Mais bon, Spielberg semble aussi penser
qu'il a poussé le bouchon un peu trop loin cette fois,
puisqu'il mettra sacrément la pédale douce niveau sadisme dans les épisodes 3 et 4.
En plus de la violence,
il y a cette imagerie souterraine, pour ne pas dire infernale,
qui domine toute la deuxième moitié du film.
Et bien sûr ce passage bien traumatisant où Indy passe du Côté Obscur.
Que ce soit dans le mail adressé à Quint ou dans le making-of de 2003,
on voit bien que Spielberg tend à rejeter cet aspect du film
sur le dos de George Lucas.
Et au fond, ll n'a pas tort, Steven.
C'est clair que L'Empire contre-attaque tranche lui aussi radicalement
avec le côté lumineux du premier opus.
Et il multiplie, comme Le temple maudit,
les scènes souterraines où les héros sont sévèrement mis à l'épreuve.
Le truc marrant,
c'est que Lucas, en son temps, a fait le même rejet épidermique de L'Empire contre-attaque.
Et il s'est empressé de revenir à plus de légèreté dans le film suivant.
Mais alors dans ce cas, pourquoi Lucas renouerait-il
avec la noirceur de cet Episode V mal aimé ?
L'idée communément admise depuis 30 ans,
c'est que le papa de Star Wars aurait fait du Temple maudit
une sorte de film exutoire pour toutes ses frustrations de l'époque.

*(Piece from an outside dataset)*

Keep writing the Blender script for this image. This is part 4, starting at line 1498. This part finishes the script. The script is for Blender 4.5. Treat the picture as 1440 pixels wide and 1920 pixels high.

Pendant la production du film,
Lucas vivait en effet un divorce particulièrement difficile.
Pour un biographe de Spielberg,
la scène du cœur arraché ne serait rien de moins qu'une métaphore
de son état émotionnel suite à la découverte de l'adultère de sa femme !
Sans aller jusque là,
il semble assez évident que cet événement privé a eu un impact déterminant
sur le côté macho (pour ne pas dire misogyne) du film.